**Problem statement**
Can you print the data exactly and leave out each image?

----

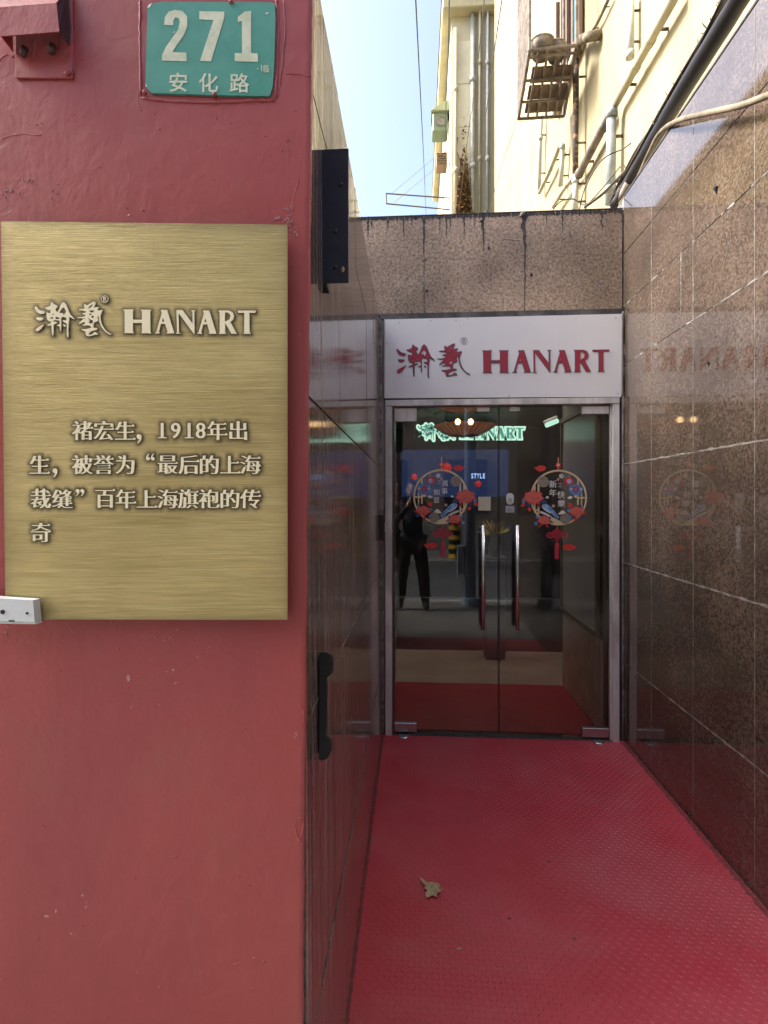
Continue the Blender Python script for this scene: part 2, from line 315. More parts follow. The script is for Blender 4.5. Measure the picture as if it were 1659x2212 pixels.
def redfloor(name, k):
    m = pm(name, (.3,.02,.035), .38); t = m.node_tree; b = t.nodes['Principled BSDF']; L = t.links.new; N = t.nodes.new
    g = N('ShaderNodeNewGeometry')
    def nz(sc, det=6, dist=0):
        n = N('ShaderNodeTexNoise'); n.inputs['Scale'].default_value = sc; n.inputs['Detail'].default_value = det; n.inputs['Roughness'].default_value = .6; n.inputs['Distortion'].default_value = dist; L(g.outputs['Position'], n.inputs['Vector']); return n.outputs[0]
    r = N('ShaderNodeValToRGB'); e = r.color_ramp.elements; e[0].position = .35; e[0].color = (.64,.058,.078,1); e[1].position = .7; e[1].color = (.71,.085,.11,1); L(nz(3.0), r.inputs[0])
    d = N('ShaderNodeMapRange'); d.inputs[1].default_value = .46; d.inputs[2].default_value = .75; d.inputs[4].default_value = .30*k; L(nz(1.5, 8, .9), d.inputs[0])
    mx = N('ShaderNodeMix'); mx.data_type = 'RGBA'; L(d.outputs[0], mx.inputs['Factor']); L(r.outputs[0], mx.inputs['A']); mx.inputs['B'].default_value = (.62,.26,.25,1)
    L(mx.outputs['Result'], b.inputs['Base Color'])
    rr = N('ShaderNodeMapRange'); rr.inputs[3].default_value = .30; rr.inputs[4].default_value = .52; L(nz(5), rr.inputs[0]); L(rr.outputs[0], b.inputs['Roughness'])
    bp = N('ShaderNodeBump'); bp.inputs['Distance'].default_value = .0004; L(nz(60), bp.inputs['Height']); L(bp.outputs[0], b.inputs['Normal']); return m
M['redf_base'] = redfloor('red_painted_plate', 1.0); M['redf_loz'] = redfloor('red_worn_tread', 2.1)  # lozenge colour mixes wear with highlights painted paler

# ================================================================= SETTING
YD = 3.31                                     # plane of the shop front
ground = obj('ground', box(-150,150,-150,150,-.30,-.16), pm('ground', (.10,.095,.09), .9)); tag(ground, kind='structure')
pave = obj('pavement', box(-14,14,-1.05,.36,-.15,-.004), pm('concrete_paving', (.20,.19,.18), .85, col2=(.14,.135,.13), vs_=3, bump=.002)); tag(pave, kind='structure')
tag(obj('pavement', box(-.24,1.30,.362,1.015,-.15,-.005), bpy.data.materials['concrete_paving']), kind='structure')
kerb = obj('kerb', box(-14,14,-1.20,-1.052,-.15,.0,.01), pm('kerb_stone', (.42,.41,.40), .8)); tag(kerb, kind='structure')
road = obj('road', box(-60,60,-6.2,-1.202,-.158,-.13), pm('asphalt', (.11,.115,.125), .85, col2=(.08,.085,.095), vs_=30, bump=.003, bs=90)); tag(road, kind='structure')
fk = obj('kerb', box(-60,60,-6.36,-6.202,-.15,.0,.01), pm('kerb_stone_far', (.42,.41,.40), .8)); tag(fk, kind='structure')
fp = obj('pavement', box(-60,60,-9.0,-6.362,-.15,-.004), pm('far_paving', (.3,.29,.28), .85, col2=(.2,.195,.19), vs_=3)); tag(fp, kind='structure')
ml = obj('road_marking', box(-60,60,-1.75,-1.63,-.1299,-.126), pm('road_paint', (.6,.6,.58), .7)); tag(ml, kind='structure')

# ---- red tread plate floor
def Lx(y, z):                                  # face of the left granite wall
    f = (y-.94)/(3.31-.94); k = z/2.64
    return (-.198-.025*f)*(1-k) + (-.219-.021*f)*k
bm = bmesh.new(); hexa(bm, [(-.24,1.02,-.02),(1.30,1.02,-.02),(1.30,3.33,-.02),(-.26,3.33,-.02),(-.24,1.02,0),(1.30,1.02,0),(1.30,3.33,0),(-.26,3.33,0)])
floor = obj('red_floor', bm_mesh(bm), M['redf_base']); tag(floor, 'red painted steel tread plate floor of the alley', kind='structure')
P = .0190; verts = []; faces = []; ys = np.arange(1.04, 3.28, P)
for j, y in enumerate(ys):
    for i, x in enumerate(np.arange(-.20, 1.27, P)):
        a = R(45 if (i+j) % 2 else -45) + R(18); l = .0088; w = .0020; c, s = math.cos(a), math.sin(a); k = len(verts)
        if x < Lx(y,0)+.012: continue
        for px, py, pz in ((-l,0,.0002),(-l*.4,-w,.0002),(l*.4,-w,.0002),(l,0,.0002),(l*.4,w,.0002),(-l*.4,w,.0002),(-l*.55,0,.0015),(l*.55,0,.0015)):
            verts.append((x+px*c-py*s, y+px*s+py*c, pz))
        faces += [(k,k+1,k+6),(k+1,k+2,k+7,k+6),(k+2,k+3,k+7),(k+3,k+4,k+7),(k+4,k+5,k+6,k+7),(k+5,k,k+6)]
me = bpy.data.meshes.new('tread'); me.from_pydata(verts, [], faces)
tag(obj('tread_lozenges', me, M['redf_loz'], floor, smooth=False), kind='stuff')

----

**Task answer**
Continue the Blender Python script for this scene: part 2, from line 315. More parts follow. The script is for Blender 4.5. Measure the picture as if it were 1659x2212 pixels.
def redfloor(name, k):
    m = pm(name, (.3,.02,.035), .38); t = m.node_tree; b = t.nodes['Principled BSDF']; L = t.links.new; N = t.nodes.new
    g = N('ShaderNodeNewGeometry')
    def nz(sc, det=6, dist=0):
        n = N('ShaderNodeTexNoise'); n.inputs['Scale'].default_value = sc; n.inputs['Detail'].default_value = det; n.inputs['Roughness'].default_value = .6; n.inputs['Distortion'].default_value = dist; L(g.outputs['Position'], n.inputs['Vector']); return n.outputs[0]
    r = N('ShaderNodeValToRGB'); e = r.color_ramp.elements; e[0].position = .35; e[0].color = (.64,.058,.078,1); e[1].position = .7; e[1].color = (.71,.085,.11,1); L(nz(3.0), r.inputs[0])
    d = N('ShaderNodeMapRange'); d.inputs[1].default_value = .46; d.inputs[2].default_value = .75; d.inputs[4].default_value = .30*k; L(nz(1.5, 8, .9), d.inputs[0])
    mx = N('ShaderNodeMix'); mx.data_type = 'RGBA'; L(d.outputs[0], mx.inputs['Factor']); L(r.outputs[0], mx.inputs['A']); mx.inputs['B'].default_value = (.62,.26,.25,1)
    L(mx.outputs['Result'], b.inputs['Base Color'])
    rr = N('ShaderNodeMapRange'); rr.inputs[3].default_value = .30; rr.inputs[4].default_value = .52; L(nz(5), rr.inputs[0]); L(rr.outputs[0], b.inputs['Roughness'])
    bp = N('ShaderNodeBump'); bp.inputs['Distance'].default_value = .0004; L(nz(60), bp.inputs['Height']); L(bp.outputs[0], b.inputs['Normal']); return m
M['redf_base'] = redfloor('red_painted_plate', 1.0); M['redf_loz'] = redfloor('red_worn_tread', 2.1)  # lozenge colour mixes wear with highlights painted paler

# ================================================================= SETTING
YD = 3.31                                     # plane of the shop front
ground = obj('ground', box(-150,150,-150,150,-.30,-.16), pm('ground', (.10,.095,.09), .9)); tag(ground, kind='structure')
pave = obj('pavement', box(-14,14,-1.05,.36,-.15,-.004), pm('concrete_paving', (.20,.19,.18), .85, col2=(.14,.135,.13), vs_=3, bump=.002)); tag(pave, kind='structure')
tag(obj('pavement', box(-.24,1.30,.362,1.015,-.15,-.005), bpy.data.materials['concrete_paving']), kind='structure')
kerb = obj('kerb', box(-14,14,-1.20,-1.052,-.15,.0,.01), pm('kerb_stone', (.42,.41,.40), .8)); tag(kerb, kind='structure')
road = obj('road', box(-60,60,-6.2,-1.202,-.158,-.13), pm('asphalt', (.11,.115,.125), .85, col2=(.08,.085,.095), vs_=30, bump=.003, bs=90)); tag(road, kind='structure')
fk = obj('kerb', box(-60,60,-6.36,-6.202,-.15,.0,.01), pm('kerb_stone_far', (.42,.41,.40), .8)); tag(fk, kind='structure')
fp = obj('pavement', box(-60,60,-9.0,-6.362,-.15,-.004), pm('far_paving', (.3,.29,.28), .85, col2=(.2,.195,.19), vs_=3)); tag(fp, kind='structure')
ml = obj('road_marking', box(-60,60,-1.75,-1.63,-.1299,-.126), pm('road_paint', (.6,.6,.58), .7)); tag(ml, kind='structure')

# ---- red tread plate floor
def Lx(y, z):                                  # face of the left granite wall
    f = (y-.94)/(3.31-.94); k = z/2.64
    return (-.198-.025*f)*(1-k) + (-.219-.021*f)*k
bm = bmesh.new(); hexa(bm, [(-.24,1.02,-.02),(1.30,1.02,-.02),(1.30,3.33,-.02),(-.26,3.33,-.02),(-.24,1.02,0),(1.30,1.02,0),(1.30,3.33,0),(-.26,3.33,0)])
floor = obj('red_floor', bm_mesh(bm), M['redf_base']); tag(floor, 'red painted steel tread plate floor of the alley', kind='structure')
P = .0190; verts = []; faces = []; ys = np.arange(1.04, 3.28, P)
for j, y in enumerate(ys):
    for i, x in enumerate(np.arange(-.20, 1.27, P)):
        a = R(45 if (i+j) % 2 else -45) + R(18); l = .0088; w = .0020; c, s = math.cos(a), math.sin(a); k = len(verts)
        if x < Lx(y,0)+.012: continue
        for px, py, pz in ((-l,0,.0002),(-l*.4,-w,.0002),(l*.4,-w,.0002),(l,0,.0002),(l*.4,w,.0002),(-l*.4,w,.0002),(-l*.55,0,.0015),(l*.55,0,.0015)):
            verts.append((x+px*c-py*s, y+px*s+py*c, pz))
        faces += [(k,k+1,k+6),(k+1,k+2,k+7,k+6),(k+2,k+3,k+7),(k+3,k+4,k+7),(k+4,k+5,k+6,k+7),(k+5,k,k+6)]
me = bpy.data.meshes.new('tread'); me.from_pydata(verts, [], faces)
tag(obj('tread_lozenges', me, M['redf_loz'], floor, smooth=False), kind='stuff')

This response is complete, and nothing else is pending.